The index is comprised of 19 commodities:  Aluminum, Cocoa, Coffee, Copper, Corn, Cotton, Crude Oil, Gold, Heating Oil, Lean Hogs, Live Cattle, Natural Gas, Nickel, Orange Juice, Silver, Soybeans, Sugar, Unleaded Gas and Wheat.
The TR/J CRB Index and the CRB-EQ Index and related equity indices are published real time and widely disseminated to subscribers including traders, analysts, consultants and numerous media outlets.
They are available for licensing through the Thomson Reuters Indices license team.
Financial products issued under license of the CRB-EQ Index and related equity indices  include the Jefferies | TR/J CRB Global Commodity Equity Index Fund (NYSE: CRBQ), an ETF which seeks investment results that replicate as closely as possible, before fees and expenses, the price and yield performance of the Thomson Reuters/Jefferies CRB In-The-Ground Global Commodity Equity Index. Other ETF licensees of related indices include:
  • Jefferies | TR/J CRB Global Industrial Metals Equity Index Fund
  • Jefferies | TR/J CRB Global Agriculture Equity Index Fund
  • Jefferies | TR/J CRB Wildcatters Exploration & Production Equity ETF
WEIGHTING: The 10th revision (2005) included a weighting change from equal weighted components to a 4-tiered grouping system designed to reflect the significance of each commodity
            Energy: 39%
           Agriculture: 41%
           Precious Metals: 7%
           Base/Industrial Metals: 13%

The Reuters-CRB Index (CCI) was first calculated by Commodity Research Bureau, Inc. in 1957 and made its inaugural appearance in the 1958 CRB Commodity Year Book.
The Index was originally comprised of 28 commodities, 26 of which were traded on exchanges in the U.S. and Canada, and two cash markets. It included barley and flaxseed from the Winnipeg exchange; cocoa, coffee "B", copper, cotton, cottonseed oil, grease wool, hides, lead, potatoes, rubber, sugar #4, sugar #6, wool tops and zinc from New York exchanges; and corn, eggs, lard, oats, onions, rye, soybeans, soybean meal, soybean oil and wheat from Chicago exchanges. In addition to those 26 markets, the Index also included the spot New Orleans cotton and Minneapolis wheat markets which were added to balance some commodities repeated in the Index as by-products of other commodities.
The original base period was 1947-49, the same as the Bureau of Labor Statistics Spot Market Index.¹This was purposely done to facilitate easy comparison of both spot and futures indexes.
Like the Bureau of Labor Statistics spot index, the Reuters-CRB Index (CCI) is calculated to produce an unweighted geometric mean of the individual commodity price relatives. In other words, a ratio of the current price to the base year average price.
The Reuters-CRB Index (CCI) was originally designed to provide dynamic representation of broad trends in overall commodity prices. In order to ensure that it continued to fulfill that role, its components and formula have been periodically adjusted to reflect changes in market structure and activity.

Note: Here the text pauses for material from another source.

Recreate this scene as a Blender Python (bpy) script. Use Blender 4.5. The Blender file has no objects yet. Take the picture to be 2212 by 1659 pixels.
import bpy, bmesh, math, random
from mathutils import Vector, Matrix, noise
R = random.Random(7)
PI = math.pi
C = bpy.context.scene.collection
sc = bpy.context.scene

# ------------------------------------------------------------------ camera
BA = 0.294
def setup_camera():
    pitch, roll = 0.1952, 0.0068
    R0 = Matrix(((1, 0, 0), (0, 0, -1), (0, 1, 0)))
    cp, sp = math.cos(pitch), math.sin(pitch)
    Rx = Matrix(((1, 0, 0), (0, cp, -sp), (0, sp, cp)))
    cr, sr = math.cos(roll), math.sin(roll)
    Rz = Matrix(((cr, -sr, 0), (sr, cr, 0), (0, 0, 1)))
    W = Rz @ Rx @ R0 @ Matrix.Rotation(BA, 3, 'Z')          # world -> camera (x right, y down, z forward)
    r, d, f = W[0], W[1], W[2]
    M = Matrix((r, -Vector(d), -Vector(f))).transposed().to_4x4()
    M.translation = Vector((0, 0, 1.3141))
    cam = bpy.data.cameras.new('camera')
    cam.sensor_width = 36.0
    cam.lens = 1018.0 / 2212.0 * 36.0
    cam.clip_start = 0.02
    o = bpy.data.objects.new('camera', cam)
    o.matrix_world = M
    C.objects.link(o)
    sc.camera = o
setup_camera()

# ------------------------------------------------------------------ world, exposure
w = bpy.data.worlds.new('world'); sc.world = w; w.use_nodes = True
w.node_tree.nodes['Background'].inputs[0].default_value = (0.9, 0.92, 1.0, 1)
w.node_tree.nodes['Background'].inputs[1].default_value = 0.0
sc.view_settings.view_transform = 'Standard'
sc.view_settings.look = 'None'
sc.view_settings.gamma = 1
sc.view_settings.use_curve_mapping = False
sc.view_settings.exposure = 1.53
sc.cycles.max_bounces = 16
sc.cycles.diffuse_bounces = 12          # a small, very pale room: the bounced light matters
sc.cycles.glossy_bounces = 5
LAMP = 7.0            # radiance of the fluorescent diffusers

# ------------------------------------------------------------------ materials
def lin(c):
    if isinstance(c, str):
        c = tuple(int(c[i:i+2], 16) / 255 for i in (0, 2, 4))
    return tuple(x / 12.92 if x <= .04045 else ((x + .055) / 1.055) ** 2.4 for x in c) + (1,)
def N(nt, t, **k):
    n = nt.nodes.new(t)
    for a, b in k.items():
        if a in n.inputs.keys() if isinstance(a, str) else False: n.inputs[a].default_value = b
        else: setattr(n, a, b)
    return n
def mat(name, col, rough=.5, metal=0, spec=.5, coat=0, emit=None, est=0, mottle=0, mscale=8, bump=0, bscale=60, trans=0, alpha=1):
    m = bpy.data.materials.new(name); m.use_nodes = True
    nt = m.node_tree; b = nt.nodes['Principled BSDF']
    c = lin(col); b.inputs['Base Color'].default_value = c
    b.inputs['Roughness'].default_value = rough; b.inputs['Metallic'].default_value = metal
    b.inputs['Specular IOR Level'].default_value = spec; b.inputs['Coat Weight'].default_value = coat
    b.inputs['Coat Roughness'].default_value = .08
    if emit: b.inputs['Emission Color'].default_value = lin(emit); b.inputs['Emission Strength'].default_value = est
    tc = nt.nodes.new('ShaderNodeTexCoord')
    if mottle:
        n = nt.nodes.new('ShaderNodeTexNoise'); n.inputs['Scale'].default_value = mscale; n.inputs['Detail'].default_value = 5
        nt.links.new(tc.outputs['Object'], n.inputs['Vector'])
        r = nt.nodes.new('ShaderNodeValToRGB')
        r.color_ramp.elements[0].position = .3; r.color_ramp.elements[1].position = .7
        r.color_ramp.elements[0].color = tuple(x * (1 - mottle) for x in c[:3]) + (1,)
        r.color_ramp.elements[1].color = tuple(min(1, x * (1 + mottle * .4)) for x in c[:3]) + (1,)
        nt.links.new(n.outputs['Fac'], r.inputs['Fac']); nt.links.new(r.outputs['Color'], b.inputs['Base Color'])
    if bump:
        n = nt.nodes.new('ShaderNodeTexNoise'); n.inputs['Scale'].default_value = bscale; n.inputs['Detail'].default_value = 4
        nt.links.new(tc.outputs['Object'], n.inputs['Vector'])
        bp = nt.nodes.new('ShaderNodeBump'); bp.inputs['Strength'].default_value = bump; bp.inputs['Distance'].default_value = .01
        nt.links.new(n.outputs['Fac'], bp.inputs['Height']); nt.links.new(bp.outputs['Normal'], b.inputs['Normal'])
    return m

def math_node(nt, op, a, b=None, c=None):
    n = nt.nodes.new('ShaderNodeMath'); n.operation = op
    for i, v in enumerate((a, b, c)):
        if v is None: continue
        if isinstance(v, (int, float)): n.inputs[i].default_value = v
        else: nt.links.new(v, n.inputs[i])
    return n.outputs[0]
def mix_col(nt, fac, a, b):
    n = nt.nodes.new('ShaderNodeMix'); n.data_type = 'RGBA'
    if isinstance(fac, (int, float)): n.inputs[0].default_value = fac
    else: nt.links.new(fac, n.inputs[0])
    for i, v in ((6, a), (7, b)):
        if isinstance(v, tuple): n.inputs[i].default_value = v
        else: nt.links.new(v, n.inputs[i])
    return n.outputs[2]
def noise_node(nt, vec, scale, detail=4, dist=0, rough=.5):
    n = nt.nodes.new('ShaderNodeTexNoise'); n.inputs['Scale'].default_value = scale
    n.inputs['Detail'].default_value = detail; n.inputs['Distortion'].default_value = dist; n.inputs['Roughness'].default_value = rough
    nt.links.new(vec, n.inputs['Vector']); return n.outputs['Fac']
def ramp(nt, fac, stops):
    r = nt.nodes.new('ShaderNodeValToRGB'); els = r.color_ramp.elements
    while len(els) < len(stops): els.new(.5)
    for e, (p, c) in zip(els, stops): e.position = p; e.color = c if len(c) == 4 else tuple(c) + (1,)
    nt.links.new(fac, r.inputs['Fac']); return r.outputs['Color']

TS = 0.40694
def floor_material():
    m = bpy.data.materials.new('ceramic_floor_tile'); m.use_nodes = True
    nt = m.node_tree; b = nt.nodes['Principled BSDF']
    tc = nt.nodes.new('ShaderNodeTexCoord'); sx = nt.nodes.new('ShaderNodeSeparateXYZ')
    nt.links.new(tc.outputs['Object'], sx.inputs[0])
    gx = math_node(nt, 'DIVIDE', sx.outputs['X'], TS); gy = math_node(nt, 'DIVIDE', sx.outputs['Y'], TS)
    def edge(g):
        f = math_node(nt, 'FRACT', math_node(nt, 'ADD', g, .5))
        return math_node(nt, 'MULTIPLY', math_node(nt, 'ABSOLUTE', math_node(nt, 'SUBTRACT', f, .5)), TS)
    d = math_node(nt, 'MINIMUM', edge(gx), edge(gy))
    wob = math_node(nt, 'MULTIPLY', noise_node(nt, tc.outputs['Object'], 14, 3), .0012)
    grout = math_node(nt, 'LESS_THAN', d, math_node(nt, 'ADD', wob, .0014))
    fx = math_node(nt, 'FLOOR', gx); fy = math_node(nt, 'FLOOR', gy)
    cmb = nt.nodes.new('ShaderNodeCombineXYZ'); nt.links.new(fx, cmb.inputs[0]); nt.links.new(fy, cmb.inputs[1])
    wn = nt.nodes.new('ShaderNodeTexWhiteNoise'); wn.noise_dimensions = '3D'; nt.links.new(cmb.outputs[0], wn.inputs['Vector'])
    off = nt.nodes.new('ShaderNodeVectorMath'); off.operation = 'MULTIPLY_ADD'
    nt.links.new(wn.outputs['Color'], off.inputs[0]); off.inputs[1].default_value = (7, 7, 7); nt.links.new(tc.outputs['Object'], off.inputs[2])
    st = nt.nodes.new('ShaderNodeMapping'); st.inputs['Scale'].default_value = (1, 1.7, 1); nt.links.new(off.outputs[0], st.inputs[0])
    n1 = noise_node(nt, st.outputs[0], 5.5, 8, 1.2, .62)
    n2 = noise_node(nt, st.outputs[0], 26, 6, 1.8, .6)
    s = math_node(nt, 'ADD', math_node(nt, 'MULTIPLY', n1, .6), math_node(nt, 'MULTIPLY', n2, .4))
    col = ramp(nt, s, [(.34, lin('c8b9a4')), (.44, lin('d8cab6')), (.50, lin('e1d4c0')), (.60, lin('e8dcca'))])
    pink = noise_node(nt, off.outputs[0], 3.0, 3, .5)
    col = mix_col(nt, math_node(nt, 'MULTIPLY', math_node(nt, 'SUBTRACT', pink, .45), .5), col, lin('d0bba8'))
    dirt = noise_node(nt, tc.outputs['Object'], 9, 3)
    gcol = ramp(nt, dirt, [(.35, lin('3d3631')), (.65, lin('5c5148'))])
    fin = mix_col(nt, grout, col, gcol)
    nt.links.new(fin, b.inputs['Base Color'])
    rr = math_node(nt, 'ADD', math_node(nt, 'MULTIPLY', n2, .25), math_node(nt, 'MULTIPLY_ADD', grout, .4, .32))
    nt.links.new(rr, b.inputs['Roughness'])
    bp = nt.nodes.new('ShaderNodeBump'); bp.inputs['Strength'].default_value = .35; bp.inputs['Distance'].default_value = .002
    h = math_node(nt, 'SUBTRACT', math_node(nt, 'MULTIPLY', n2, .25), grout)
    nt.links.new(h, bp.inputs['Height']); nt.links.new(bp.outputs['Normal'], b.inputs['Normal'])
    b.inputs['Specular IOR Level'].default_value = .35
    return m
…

In the original calculation, all future deliveries up to a year ahead were averaged to calculate the current price. In 1987, the calculation was changed to only include deliveries nine months forward. In 1989, all non-cycle months were excluded from the calculation.
The 1995 revision lowers the number of forward deliveries included to those within six months of the current date, up to a maximum of five delivery months per commodity. However, a minimum of two delivery months must be used to calculate the current price, even if the second contract is outside of the six month window.
There has also been a continuous adjustment of the individual components used in calculating the Index since the original 28 were chosen in 1957. All of these changes have been part of the continuing effort of Reuters (CRB) to keep the Reuters-CRB Index (CCI) "current," and to ensure that its value provides accurate representation of broad commodity price trends.